Yucca Mountain was financed with a surcharge on U.S. electricity bills and nets the government approximately $750 million annually.  The Blue Ribbon Commission recommended keeping the money in private trust accounts instead of the federal Nuclear Waste Fund.  Congress has been using the Fund to offset the budget deficit.  There is a balance in the Fund of nearly $27 billion which the Blue Ribbon Commission said was caught in a “web of budget rules.”  The Commission’s Report also addressed the siting of future nuclear waste management facilities, the transport and storage of spent fuel and high-level waste, options for waste disposal, institutional arrangements for managing spent nuclear fuel and high level wastes, reactor and fuel cycle technologies, and international considerations.  The Blue Ribbon Commission did not address the suitability of the Yucca Mountain site or the appropriate role of nuclear power as an energy source for the U.S.

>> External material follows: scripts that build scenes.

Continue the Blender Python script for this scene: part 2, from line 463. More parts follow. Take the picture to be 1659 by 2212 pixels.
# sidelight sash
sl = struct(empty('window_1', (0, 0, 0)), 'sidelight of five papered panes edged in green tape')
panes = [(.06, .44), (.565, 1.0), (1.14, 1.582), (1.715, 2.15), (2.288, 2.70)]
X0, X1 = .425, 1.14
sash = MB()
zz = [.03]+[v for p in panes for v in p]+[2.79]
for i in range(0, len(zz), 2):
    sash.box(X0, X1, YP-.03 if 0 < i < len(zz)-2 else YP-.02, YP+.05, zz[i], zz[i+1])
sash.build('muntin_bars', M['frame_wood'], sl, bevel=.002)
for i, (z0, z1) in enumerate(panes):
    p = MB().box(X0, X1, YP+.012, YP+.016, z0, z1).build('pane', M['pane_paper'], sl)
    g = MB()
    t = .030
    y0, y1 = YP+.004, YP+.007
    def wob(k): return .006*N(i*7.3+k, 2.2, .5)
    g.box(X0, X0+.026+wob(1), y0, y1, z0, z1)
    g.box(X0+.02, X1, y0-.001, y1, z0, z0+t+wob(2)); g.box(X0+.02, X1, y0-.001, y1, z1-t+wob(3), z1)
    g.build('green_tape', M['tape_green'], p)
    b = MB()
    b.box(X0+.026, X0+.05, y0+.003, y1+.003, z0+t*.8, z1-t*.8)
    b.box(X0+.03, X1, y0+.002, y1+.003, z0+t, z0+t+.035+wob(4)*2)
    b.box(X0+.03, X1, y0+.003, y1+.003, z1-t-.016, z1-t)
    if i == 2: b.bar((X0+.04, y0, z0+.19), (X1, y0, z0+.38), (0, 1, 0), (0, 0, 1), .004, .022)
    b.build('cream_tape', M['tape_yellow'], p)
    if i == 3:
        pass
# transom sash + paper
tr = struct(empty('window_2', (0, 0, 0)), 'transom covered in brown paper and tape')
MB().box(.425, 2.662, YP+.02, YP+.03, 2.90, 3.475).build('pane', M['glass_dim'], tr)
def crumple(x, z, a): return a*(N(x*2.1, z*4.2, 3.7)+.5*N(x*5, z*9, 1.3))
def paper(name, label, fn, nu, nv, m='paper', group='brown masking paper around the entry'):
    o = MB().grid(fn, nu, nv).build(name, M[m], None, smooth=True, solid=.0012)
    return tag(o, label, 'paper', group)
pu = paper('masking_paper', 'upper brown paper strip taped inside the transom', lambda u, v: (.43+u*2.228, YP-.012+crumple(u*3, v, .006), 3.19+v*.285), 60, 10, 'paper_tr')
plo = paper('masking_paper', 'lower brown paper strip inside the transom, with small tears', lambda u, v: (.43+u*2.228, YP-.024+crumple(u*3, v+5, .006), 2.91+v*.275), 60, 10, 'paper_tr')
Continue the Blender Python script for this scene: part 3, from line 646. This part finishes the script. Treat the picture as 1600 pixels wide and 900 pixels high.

The report recommends the following specific goals, as well as the legislative changes to make them possible:

  1. A new, consent-based approach to siting future nuclear waste management facilities.  
  2. A new organization dedicated solely to implementing the waste management program and empowered with the authority and resources to succeed. 
  3. Access to the funds nuclear utility ratepayers are providing for the purpose of nuclear waste management.
  4. Prompt efforts to develop one or more geologic disposal facilities. 
  5. Prompt efforts to develop one or more consolidated storage facilities.  
  6. Prompt efforts to prepare for the eventual large-scale transport of spent nuclear fuel and high-level waste to consolidated storage and disposal facilities when such facilities become available.  
  7. Support for continued U.S. innovation in nuclear energy technology and for workforce development.  
  8. Active U.S. leadership in international efforts to address safety, waste management, non-proliferation, and security concerns.

The Yucca Mountain waste repository facility has been a topic of national debate since being selected as the best site for a national waste repository by Congress in 1987.  In 2010, the Obama administration halted development of the repository and created the Blue Ribbon Commission to examine issues regarding nuclear waste disposal in general.   

The Blue Ribbon Commission acknowledges the political stalemate and seeks to find a way to move beyond it, stating that “… the core difficulty remains what it has always been: finding a way to site these inherently controversial facilities and to conduct the waste management program in a manner that allows all stakeholders, but most especially host states, tribes and communities, to conclude that their interests have been adequately protected and their well-being enhanced—not merely sacrificed or overridden by the interests of the country as a whole.”